Yum.
As someone that has worked for both of these organizations, this is like two of the exact same things merging. There is literally almost no difference between the two. This eliminate a lot of competition between the two. If I was a restauranteur, I'd be a bit concerned about this monopoly. If I were an independent, small food distribution company I would be jumping up and down with joy.
On the east-coast US Foods is (was) actually bigger than Sysco. They were the second largest food distribution company in the US. It's a big deal in the restaurant world... at least for restaurants that serve crap food. Honestly, they're all just repackaging and rebranding the same shit.
For the most part I'd say your cynicism is right on. Oddly I have to say that Sysco delivered some of the best quality herbs I've ever seen. I'd buy a case of basil and be hard pressed to find a leaf with spot while even the best of produce companies would deliver product with 5-10% waste. It always blew my mind, the quality of the herbs, like they picked it from the garden that morning and inspected each leaf. Their herbs were extremely competitive on price if you considered wastage. Still blows my mind. Also if you need 200 odd deep fried chicken dishes they always had your back.

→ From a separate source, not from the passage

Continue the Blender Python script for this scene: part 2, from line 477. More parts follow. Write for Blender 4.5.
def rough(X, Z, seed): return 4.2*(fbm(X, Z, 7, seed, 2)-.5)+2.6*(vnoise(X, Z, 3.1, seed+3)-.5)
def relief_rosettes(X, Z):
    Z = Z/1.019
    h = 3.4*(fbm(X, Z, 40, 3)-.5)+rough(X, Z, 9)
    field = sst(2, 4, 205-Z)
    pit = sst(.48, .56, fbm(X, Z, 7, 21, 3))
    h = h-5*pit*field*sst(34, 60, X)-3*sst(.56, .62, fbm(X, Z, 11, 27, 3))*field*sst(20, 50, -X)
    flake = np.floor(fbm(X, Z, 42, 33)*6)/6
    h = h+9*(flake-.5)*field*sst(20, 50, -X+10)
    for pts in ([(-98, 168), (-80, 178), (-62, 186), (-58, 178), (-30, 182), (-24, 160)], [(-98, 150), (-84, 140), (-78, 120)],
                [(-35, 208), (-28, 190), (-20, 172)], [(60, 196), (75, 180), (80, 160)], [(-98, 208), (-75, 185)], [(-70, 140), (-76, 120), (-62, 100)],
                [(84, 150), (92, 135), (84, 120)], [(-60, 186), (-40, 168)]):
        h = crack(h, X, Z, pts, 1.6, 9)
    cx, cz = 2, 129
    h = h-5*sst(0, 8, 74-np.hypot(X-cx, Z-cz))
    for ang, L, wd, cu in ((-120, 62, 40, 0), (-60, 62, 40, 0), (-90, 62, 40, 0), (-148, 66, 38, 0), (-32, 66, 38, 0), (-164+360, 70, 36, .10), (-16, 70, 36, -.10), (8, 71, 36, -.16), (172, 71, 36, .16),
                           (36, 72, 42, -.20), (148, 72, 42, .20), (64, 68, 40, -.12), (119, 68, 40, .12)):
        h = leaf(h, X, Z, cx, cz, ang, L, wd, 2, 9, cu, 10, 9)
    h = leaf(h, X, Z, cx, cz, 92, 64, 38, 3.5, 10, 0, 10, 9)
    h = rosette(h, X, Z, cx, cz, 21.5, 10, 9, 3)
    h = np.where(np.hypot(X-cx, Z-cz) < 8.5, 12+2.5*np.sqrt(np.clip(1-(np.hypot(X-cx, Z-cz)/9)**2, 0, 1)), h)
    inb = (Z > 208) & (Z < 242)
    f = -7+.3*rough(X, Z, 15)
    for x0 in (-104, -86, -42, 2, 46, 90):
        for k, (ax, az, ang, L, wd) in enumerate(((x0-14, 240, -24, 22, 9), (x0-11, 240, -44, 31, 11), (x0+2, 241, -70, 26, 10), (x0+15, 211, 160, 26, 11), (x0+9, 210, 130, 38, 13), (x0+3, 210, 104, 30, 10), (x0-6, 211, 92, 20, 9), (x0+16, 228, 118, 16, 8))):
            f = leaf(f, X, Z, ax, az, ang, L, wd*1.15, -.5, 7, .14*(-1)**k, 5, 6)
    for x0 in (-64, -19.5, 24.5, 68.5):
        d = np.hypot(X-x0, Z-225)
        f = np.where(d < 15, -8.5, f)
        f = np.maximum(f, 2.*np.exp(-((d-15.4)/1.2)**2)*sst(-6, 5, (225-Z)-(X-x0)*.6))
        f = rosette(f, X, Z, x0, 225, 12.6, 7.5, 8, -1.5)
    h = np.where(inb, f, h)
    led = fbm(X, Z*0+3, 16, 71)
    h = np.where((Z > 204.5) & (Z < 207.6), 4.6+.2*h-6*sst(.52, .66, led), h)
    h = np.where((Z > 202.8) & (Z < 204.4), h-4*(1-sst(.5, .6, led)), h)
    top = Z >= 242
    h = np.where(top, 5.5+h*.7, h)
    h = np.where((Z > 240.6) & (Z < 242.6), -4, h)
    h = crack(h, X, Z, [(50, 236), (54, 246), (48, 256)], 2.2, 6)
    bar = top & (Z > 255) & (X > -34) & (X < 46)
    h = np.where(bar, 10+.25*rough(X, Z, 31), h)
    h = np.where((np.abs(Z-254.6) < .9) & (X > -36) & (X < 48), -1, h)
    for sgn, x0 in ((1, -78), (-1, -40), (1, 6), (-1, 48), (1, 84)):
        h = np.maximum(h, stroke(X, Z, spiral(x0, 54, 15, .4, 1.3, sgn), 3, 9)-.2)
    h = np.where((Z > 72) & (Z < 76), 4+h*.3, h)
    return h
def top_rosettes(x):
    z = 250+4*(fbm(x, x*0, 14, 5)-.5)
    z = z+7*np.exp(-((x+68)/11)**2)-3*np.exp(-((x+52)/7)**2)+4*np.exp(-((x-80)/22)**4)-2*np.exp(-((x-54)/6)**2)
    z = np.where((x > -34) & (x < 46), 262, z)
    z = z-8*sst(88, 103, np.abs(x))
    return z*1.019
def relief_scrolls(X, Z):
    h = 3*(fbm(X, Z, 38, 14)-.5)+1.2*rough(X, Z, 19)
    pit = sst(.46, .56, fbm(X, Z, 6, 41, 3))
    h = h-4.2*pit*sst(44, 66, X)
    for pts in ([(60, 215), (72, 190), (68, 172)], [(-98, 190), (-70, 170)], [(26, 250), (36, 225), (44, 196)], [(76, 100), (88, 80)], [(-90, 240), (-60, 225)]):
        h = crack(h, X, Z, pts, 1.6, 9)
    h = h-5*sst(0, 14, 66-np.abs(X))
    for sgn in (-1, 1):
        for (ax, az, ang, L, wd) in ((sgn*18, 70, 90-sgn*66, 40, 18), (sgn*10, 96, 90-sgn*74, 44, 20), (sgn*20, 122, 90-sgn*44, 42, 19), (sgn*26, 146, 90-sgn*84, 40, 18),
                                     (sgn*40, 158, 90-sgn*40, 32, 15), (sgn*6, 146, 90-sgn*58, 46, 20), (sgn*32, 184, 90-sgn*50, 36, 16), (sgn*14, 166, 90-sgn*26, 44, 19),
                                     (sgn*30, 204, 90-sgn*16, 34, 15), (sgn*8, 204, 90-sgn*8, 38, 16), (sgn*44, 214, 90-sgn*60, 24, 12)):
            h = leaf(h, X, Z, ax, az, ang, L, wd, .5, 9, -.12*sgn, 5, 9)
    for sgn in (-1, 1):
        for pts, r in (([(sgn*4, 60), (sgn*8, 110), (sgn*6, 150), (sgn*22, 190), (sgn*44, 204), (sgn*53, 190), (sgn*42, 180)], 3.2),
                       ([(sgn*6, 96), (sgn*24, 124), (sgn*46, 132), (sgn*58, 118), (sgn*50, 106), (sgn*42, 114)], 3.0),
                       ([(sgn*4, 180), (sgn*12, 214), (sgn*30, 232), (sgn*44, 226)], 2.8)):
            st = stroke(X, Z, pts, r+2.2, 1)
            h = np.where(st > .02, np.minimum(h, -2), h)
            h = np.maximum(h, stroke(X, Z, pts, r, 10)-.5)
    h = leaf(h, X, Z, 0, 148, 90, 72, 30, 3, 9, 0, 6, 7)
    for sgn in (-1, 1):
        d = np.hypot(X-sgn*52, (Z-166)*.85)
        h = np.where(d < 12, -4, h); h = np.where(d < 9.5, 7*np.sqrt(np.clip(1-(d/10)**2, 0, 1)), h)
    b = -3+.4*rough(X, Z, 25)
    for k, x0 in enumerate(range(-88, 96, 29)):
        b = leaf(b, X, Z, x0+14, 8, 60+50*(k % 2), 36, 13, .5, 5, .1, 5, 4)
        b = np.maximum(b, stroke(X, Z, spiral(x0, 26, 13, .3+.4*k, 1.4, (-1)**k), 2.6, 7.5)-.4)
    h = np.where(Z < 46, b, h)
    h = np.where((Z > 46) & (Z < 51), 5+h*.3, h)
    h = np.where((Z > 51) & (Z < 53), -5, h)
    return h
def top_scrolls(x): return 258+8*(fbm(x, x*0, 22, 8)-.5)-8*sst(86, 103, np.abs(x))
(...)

The Sysco "Natural" line of herbs is definitely a thing of beauty. They're really nice, really well packaged and really pricey until, like you point out... you do a cost analysis on waste vs usage. What I find hilarious is that LITERALLY the same Tyson chicken will be put in to a Sysco "Imperial" box that is put in to a US Foodservice "whatever their premium line is" box and an idiot chef will proclaim affection for one over the other. I'd wager that 90% of what the two sell are analogous products. The homogenization of American Food. Woo-hoo!